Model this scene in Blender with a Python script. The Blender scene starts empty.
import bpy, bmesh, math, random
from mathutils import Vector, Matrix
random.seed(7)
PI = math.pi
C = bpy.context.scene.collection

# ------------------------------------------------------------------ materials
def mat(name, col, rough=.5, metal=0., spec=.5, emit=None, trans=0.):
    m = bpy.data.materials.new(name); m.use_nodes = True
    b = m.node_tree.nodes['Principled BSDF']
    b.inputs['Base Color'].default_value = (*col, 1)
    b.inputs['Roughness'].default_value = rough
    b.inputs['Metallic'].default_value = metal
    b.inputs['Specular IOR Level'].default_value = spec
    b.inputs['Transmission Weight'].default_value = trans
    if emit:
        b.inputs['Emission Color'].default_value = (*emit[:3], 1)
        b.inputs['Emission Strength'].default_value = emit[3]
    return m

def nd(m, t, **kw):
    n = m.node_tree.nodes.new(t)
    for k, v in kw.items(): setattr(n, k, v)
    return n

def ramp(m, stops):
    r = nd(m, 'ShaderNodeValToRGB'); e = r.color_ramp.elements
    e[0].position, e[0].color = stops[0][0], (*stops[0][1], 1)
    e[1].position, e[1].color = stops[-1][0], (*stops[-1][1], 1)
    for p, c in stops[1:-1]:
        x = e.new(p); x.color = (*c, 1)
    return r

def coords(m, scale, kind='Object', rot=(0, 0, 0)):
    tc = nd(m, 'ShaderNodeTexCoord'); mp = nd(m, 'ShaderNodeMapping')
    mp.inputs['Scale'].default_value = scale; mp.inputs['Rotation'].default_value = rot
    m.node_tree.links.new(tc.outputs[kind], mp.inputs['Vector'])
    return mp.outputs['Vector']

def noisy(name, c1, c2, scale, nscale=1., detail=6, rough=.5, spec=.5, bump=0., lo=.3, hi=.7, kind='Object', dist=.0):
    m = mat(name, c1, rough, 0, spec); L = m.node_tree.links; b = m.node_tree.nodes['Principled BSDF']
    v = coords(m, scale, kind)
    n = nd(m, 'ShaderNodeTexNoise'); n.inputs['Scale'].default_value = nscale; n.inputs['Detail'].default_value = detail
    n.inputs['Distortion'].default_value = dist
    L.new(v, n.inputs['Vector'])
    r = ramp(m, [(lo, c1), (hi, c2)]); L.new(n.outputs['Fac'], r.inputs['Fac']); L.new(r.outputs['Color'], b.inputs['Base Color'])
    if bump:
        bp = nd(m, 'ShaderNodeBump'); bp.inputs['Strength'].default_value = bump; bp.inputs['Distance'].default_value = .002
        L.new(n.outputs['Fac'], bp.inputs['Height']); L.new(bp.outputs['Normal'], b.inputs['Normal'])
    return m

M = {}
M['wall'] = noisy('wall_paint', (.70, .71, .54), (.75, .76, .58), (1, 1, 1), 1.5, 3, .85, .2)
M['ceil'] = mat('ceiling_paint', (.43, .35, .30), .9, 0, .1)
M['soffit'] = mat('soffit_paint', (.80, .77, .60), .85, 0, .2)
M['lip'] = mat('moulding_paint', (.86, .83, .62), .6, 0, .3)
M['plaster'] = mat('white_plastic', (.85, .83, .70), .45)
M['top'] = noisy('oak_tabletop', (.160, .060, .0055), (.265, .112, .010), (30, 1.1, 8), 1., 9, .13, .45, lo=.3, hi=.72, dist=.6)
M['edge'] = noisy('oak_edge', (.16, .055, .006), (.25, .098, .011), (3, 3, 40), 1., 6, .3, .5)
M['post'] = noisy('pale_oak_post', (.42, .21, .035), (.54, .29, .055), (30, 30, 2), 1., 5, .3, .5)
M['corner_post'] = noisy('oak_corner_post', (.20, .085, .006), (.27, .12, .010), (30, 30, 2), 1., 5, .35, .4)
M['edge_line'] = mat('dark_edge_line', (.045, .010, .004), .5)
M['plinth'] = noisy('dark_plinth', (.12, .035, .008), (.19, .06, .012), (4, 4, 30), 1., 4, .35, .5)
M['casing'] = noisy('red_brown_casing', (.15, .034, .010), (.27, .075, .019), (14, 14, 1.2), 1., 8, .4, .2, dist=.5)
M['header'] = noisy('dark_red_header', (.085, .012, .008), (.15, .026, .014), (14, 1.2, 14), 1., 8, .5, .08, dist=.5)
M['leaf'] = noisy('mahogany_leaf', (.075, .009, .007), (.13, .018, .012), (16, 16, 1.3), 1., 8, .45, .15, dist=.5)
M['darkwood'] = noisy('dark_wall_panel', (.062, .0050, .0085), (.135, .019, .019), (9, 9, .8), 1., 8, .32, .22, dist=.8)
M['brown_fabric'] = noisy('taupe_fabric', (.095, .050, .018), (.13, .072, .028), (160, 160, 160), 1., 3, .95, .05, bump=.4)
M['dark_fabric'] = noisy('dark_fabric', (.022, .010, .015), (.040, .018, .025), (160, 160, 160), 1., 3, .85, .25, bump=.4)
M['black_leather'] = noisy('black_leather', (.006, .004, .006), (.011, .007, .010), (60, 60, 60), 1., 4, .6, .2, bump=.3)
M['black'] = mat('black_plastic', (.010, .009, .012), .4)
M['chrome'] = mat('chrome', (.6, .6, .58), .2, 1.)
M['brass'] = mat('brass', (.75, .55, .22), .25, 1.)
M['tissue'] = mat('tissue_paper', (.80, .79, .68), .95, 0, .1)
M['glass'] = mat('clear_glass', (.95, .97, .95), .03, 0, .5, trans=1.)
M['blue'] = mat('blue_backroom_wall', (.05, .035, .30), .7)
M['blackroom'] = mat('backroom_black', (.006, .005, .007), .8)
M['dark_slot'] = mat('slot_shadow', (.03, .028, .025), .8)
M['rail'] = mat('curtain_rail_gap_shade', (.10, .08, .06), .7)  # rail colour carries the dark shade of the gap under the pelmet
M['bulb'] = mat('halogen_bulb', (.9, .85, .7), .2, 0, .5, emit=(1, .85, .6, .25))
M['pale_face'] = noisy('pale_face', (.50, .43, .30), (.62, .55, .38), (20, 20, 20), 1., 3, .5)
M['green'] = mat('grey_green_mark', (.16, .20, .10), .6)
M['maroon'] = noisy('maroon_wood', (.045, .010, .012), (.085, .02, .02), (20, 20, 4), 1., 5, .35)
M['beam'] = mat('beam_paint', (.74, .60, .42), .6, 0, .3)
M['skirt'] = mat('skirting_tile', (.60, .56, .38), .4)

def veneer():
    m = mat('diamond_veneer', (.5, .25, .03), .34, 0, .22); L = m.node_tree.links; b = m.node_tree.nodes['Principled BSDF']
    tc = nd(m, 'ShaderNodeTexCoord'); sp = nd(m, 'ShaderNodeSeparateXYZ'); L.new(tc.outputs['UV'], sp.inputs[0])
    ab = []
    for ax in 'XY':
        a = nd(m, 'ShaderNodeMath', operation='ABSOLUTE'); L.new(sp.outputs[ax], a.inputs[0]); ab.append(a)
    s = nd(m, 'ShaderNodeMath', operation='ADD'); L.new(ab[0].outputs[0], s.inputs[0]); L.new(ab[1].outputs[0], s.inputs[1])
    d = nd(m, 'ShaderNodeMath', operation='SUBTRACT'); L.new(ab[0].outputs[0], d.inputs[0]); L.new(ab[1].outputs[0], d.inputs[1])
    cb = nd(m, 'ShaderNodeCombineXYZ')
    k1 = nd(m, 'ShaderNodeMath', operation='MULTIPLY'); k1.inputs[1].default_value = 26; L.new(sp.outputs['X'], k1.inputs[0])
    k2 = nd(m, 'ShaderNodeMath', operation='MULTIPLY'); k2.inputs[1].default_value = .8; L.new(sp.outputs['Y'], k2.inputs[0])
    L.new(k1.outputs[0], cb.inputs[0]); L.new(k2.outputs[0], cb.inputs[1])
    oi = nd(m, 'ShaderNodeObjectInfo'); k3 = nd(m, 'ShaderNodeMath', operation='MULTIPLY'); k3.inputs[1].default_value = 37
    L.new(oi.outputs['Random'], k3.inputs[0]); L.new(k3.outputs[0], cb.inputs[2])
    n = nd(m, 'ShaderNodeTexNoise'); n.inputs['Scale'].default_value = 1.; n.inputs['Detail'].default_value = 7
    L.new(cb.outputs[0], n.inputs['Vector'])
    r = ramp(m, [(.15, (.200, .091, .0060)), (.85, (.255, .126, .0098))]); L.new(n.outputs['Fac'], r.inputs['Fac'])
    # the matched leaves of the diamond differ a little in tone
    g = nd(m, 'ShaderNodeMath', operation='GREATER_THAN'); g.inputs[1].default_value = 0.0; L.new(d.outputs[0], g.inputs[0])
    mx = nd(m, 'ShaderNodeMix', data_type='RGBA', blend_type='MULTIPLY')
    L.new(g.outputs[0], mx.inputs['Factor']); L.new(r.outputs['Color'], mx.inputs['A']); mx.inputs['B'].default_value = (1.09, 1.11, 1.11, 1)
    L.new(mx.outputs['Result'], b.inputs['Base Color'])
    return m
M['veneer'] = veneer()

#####

» **PROBLEM REQUIREMENTS**
Only the lines from the first line of the material above through the line that contains "C = bpy.context.scene.collection" should be quoted, each one exactly.

» **RESULT OF THE EXERCISE**
Model this scene in Blender with a Python script. The Blender scene starts empty.
import bpy, bmesh, math, random
from mathutils import Vector, Matrix
random.seed(7)
PI = math.pi
C = bpy.context.scene.collection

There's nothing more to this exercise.